Alors que tout engagement d’un fonctionnaire est douteux, voire subversif car contraire à la neutralité exigée, des femmes participent au mouvement d’éducation populaire, lancé à la suite de l’affaire Dreyfus ; pour certaines, celle-ci est «un apprentissage à la dissidence» (M. Fabre). Le sommet de la contradiction genrée est atteint sous Pétain : il prône l’«éternel féminin» tout en introduisant la «“sportivisation” de l’éducation physique scolaire»pour former une jeunesse vigoureuse. Pour cela, Vichy recrute des monitrices. D’origine modeste, formées au Collège national des moniteurs et athlètes, elles construisent leur identité professionnelle sur la posture acrobatique qu’on leur impose : «Relayer les canons d’une féminité essentialiste tout en symbolisant un idéal d’activité physique par devoir professionnel de régénérescence de la jeunesse féminine» (L. Szerdahelyi).
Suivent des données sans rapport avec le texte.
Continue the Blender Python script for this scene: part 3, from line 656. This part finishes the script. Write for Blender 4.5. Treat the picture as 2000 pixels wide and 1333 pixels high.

Prétextant que «professeure c’est bien pour une femme», car permettant de concilier vie privée et vie professionnelle, le second XXe siècle féminise l’enseignement, mais freine l’intégration des femmes aux personnels d’encadrement scolaire. La réussite d’Odette Brunschwig, professeure, directrice puis inspectrice générale, est exceptionnelle (G. Pezeu) ; dans la décennie 60, les attendus des inspecteurs qui contrôlent les directrices reflètent toujours les normes de genre (M. Cacouault-Bitaud).

Stéphanie Dauphin (dir.), les Enseignantes en France (XVIe-XXe siècle). Sexe, genre et identité professionnelle. Presses universitaires de Rennes, 328 pp.